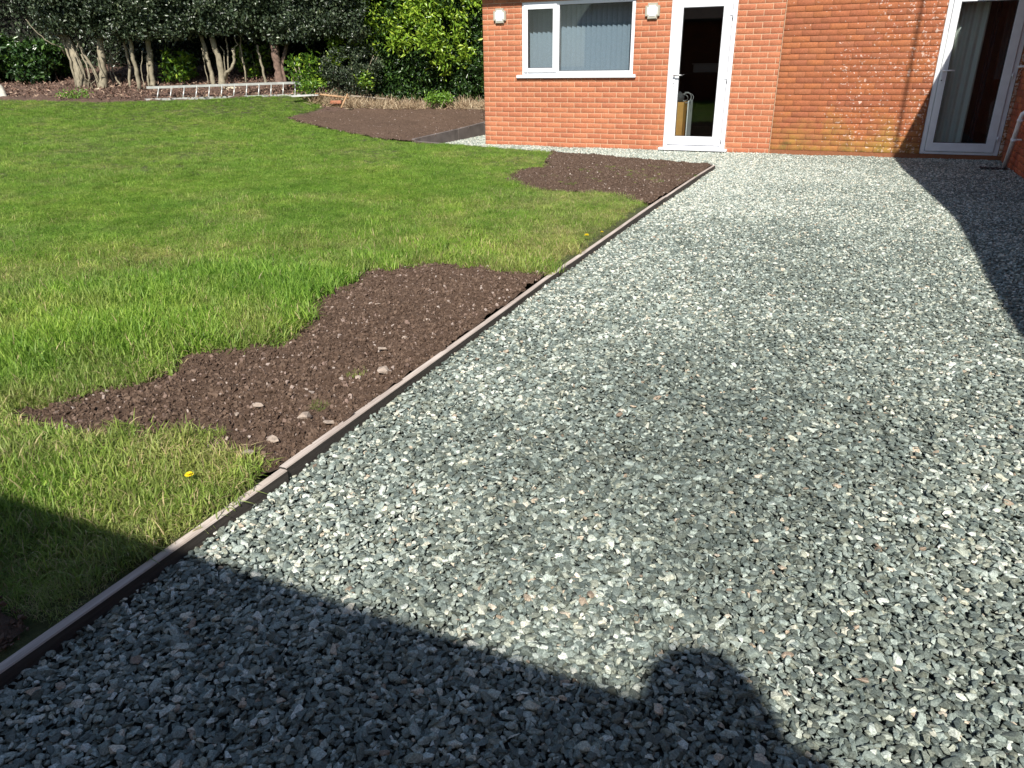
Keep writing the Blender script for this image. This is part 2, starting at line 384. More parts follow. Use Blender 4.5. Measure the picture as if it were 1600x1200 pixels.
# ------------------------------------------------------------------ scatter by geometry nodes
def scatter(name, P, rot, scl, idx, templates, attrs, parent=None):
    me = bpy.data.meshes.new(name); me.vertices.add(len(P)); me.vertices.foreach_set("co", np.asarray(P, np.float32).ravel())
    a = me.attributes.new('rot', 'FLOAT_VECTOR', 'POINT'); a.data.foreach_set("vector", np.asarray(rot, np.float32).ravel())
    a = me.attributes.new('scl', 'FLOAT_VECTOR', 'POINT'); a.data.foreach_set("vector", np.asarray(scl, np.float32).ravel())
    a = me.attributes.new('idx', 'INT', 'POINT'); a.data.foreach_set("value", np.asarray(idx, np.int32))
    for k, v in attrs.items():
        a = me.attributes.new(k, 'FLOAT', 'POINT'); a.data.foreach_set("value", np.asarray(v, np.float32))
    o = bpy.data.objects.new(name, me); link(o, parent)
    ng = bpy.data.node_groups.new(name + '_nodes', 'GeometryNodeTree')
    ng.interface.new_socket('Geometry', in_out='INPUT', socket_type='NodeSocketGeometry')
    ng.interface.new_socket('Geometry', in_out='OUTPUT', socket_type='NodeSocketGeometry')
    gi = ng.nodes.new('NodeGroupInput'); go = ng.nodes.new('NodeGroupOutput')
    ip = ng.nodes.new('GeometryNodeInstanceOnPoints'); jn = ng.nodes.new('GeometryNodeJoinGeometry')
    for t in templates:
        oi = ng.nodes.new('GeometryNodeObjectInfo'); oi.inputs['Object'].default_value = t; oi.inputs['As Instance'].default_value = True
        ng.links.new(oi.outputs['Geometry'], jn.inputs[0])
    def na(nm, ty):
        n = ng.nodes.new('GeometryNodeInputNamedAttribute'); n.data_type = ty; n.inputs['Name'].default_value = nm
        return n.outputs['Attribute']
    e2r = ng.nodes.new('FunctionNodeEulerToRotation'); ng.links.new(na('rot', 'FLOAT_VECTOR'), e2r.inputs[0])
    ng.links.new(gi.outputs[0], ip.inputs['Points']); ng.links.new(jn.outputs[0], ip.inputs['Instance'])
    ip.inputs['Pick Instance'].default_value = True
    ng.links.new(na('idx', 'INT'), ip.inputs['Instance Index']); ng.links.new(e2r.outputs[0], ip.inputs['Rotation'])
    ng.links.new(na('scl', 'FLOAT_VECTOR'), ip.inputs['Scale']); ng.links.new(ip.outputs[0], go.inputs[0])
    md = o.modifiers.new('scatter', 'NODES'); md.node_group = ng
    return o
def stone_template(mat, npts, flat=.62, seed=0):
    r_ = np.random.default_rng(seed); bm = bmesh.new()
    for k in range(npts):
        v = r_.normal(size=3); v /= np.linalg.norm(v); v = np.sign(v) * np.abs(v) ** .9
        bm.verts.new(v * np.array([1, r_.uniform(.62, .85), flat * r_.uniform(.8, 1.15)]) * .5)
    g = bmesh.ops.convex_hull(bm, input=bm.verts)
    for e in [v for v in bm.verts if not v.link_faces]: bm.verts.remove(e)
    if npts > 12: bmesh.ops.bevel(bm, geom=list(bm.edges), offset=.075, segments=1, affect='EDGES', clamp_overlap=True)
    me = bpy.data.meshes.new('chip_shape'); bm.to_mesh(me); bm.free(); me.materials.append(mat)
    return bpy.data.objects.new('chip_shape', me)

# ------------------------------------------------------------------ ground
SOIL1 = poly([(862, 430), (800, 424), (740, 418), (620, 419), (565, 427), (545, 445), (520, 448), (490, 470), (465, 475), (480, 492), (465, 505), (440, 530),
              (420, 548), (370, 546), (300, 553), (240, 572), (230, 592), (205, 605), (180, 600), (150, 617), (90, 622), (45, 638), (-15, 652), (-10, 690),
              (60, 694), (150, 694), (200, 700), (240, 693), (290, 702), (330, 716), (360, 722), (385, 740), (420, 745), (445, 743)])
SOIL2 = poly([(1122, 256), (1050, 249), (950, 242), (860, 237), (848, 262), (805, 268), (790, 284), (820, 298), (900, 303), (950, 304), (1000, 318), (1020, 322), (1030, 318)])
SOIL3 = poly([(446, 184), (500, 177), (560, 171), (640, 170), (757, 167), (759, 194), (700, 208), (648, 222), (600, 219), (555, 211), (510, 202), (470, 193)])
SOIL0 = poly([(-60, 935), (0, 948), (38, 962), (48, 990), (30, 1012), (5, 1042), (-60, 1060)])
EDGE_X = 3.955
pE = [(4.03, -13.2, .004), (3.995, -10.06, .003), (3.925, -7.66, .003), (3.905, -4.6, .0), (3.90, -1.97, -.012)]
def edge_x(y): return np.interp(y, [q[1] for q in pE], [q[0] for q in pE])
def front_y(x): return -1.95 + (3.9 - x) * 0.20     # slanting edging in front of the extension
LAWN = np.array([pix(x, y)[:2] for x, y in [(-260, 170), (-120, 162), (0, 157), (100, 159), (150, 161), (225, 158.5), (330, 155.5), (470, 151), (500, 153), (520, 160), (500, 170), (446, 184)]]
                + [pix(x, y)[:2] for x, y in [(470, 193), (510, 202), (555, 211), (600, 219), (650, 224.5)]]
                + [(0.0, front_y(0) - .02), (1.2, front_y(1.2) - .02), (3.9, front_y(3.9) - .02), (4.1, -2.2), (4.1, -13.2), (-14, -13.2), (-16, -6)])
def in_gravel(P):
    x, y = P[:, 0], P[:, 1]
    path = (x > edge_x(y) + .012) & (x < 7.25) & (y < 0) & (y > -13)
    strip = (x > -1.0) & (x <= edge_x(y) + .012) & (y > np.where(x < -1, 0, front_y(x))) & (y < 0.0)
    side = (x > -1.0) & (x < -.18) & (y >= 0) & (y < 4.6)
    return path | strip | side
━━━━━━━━
> _Prompt_
Exclude the images, then output the data above word for word.

> _Finished exercise_
Keep writing the Blender script for this image. This is part 2, starting at line 384. More parts follow. Use Blender 4.5. Measure the picture as if it were 1600x1200 pixels.
# ------------------------------------------------------------------ scatter by geometry nodes
def scatter(name, P, rot, scl, idx, templates, attrs, parent=None):
    me = bpy.data.meshes.new(name); me.vertices.add(len(P)); me.vertices.foreach_set("co", np.asarray(P, np.float32).ravel())
    a = me.attributes.new('rot', 'FLOAT_VECTOR', 'POINT'); a.data.foreach_set("vector", np.asarray(rot, np.float32).ravel())
    a = me.attributes.new('scl', 'FLOAT_VECTOR', 'POINT'); a.data.foreach_set("vector", np.asarray(scl, np.float32).ravel())
    a = me.attributes.new('idx', 'INT', 'POINT'); a.data.foreach_set("value", np.asarray(idx, np.int32))
    for k, v in attrs.items():
        a = me.attributes.new(k, 'FLOAT', 'POINT'); a.data.foreach_set("value", np.asarray(v, np.float32))
    o = bpy.data.objects.new(name, me); link(o, parent)
    ng = bpy.data.node_groups.new(name + '_nodes', 'GeometryNodeTree')
    ng.interface.new_socket('Geometry', in_out='INPUT', socket_type='NodeSocketGeometry')
    ng.interface.new_socket('Geometry', in_out='OUTPUT', socket_type='NodeSocketGeometry')
    gi = ng.nodes.new('NodeGroupInput'); go = ng.nodes.new('NodeGroupOutput')
    ip = ng.nodes.new('GeometryNodeInstanceOnPoints'); jn = ng.nodes.new('GeometryNodeJoinGeometry')
    for t in templates:
        oi = ng.nodes.new('GeometryNodeObjectInfo'); oi.inputs['Object'].default_value = t; oi.inputs['As Instance'].default_value = True
        ng.links.new(oi.outputs['Geometry'], jn.inputs[0])
    def na(nm, ty):
        n = ng.nodes.new('GeometryNodeInputNamedAttribute'); n.data_type = ty; n.inputs['Name'].default_value = nm
        return n.outputs['Attribute']
    e2r = ng.nodes.new('FunctionNodeEulerToRotation'); ng.links.new(na('rot', 'FLOAT_VECTOR'), e2r.inputs[0])
    ng.links.new(gi.outputs[0], ip.inputs['Points']); ng.links.new(jn.outputs[0], ip.inputs['Instance'])
    ip.inputs['Pick Instance'].default_value = True
    ng.links.new(na('idx', 'INT'), ip.inputs['Instance Index']); ng.links.new(e2r.outputs[0], ip.inputs['Rotation'])
    ng.links.new(na('scl', 'FLOAT_VECTOR'), ip.inputs['Scale']); ng.links.new(ip.outputs[0], go.inputs[0])
    md = o.modifiers.new('scatter', 'NODES'); md.node_group = ng
    return o
def stone_template(mat, npts, flat=.62, seed=0):
    r_ = np.random.default_rng(seed); bm = bmesh.new()
    for k in range(npts):
        v = r_.normal(size=3); v /= np.linalg.norm(v); v = np.sign(v) * np.abs(v) ** .9
        bm.verts.new(v * np.array([1, r_.uniform(.62, .85), flat * r_.uniform(.8, 1.15)]) * .5)
    g = bmesh.ops.convex_hull(bm, input=bm.verts)
    for e in [v for v in bm.verts if not v.link_faces]: bm.verts.remove(e)
    if npts > 12: bmesh.ops.bevel(bm, geom=list(bm.edges), offset=.075, segments=1, affect='EDGES', clamp_overlap=True)
    me = bpy.data.meshes.new('chip_shape'); bm.to_mesh(me); bm.free(); me.materials.append(mat)
    return bpy.data.objects.new('chip_shape', me)

# ------------------------------------------------------------------ ground
SOIL1 = poly([(862, 430), (800, 424), (740, 418), (620, 419), (565, 427), (545, 445), (520, 448), (490, 470), (465, 475), (480, 492), (465, 505), (440, 530),
              (420, 548), (370, 546), (300, 553), (240, 572), (230, 592), (205, 605), (180, 600), (150, 617), (90, 622), (45, 638), (-15, 652), (-10, 690),
              (60, 694), (150, 694), (200, 700), (240, 693), (290, 702), (330, 716), (360, 722), (385, 740), (420, 745), (445, 743)])
SOIL2 = poly([(1122, 256), (1050, 249), (950, 242), (860, 237), (848, 262), (805, 268), (790, 284), (820, 298), (900, 303), (950, 304), (1000, 318), (1020, 322), (1030, 318)])
SOIL3 = poly([(446, 184), (500, 177), (560, 171), (640, 170), (757, 167), (759, 194), (700, 208), (648, 222), (600, 219), (555, 211), (510, 202), (470, 193)])
SOIL0 = poly([(-60, 935), (0, 948), (38, 962), (48, 990), (30, 1012), (5, 1042), (-60, 1060)])
EDGE_X = 3.955
pE = [(4.03, -13.2, .004), (3.995, -10.06, .003), (3.925, -7.66, .003), (3.905, -4.6, .0), (3.90, -1.97, -.012)]
def edge_x(y): return np.interp(y, [q[1] for q in pE], [q[0] for q in pE])
def front_y(x): return -1.95 + (3.9 - x) * 0.20     # slanting edging in front of the extension
LAWN = np.array([pix(x, y)[:2] for x, y in [(-260, 170), (-120, 162), (0, 157), (100, 159), (150, 161), (225, 158.5), (330, 155.5), (470, 151), (500, 153), (520, 160), (500, 170), (446, 184)]]
                + [pix(x, y)[:2] for x, y in [(470, 193), (510, 202), (555, 211), (600, 219), (650, 224.5)]]
                + [(0.0, front_y(0) - .02), (1.2, front_y(1.2) - .02), (3.9, front_y(3.9) - .02), (4.1, -2.2), (4.1, -13.2), (-14, -13.2), (-16, -6)])
def in_gravel(P):
    x, y = P[:, 0], P[:, 1]
    path = (x > edge_x(y) + .012) & (x < 7.25) & (y < 0) & (y > -13)
    strip = (x > -1.0) & (x <= edge_x(y) + .012) & (y > np.where(x < -1, 0, front_y(x))) & (y < 0.0)
    side = (x > -1.0) & (x < -.18) & (y >= 0) & (y < 4.6)
    return path | strip | side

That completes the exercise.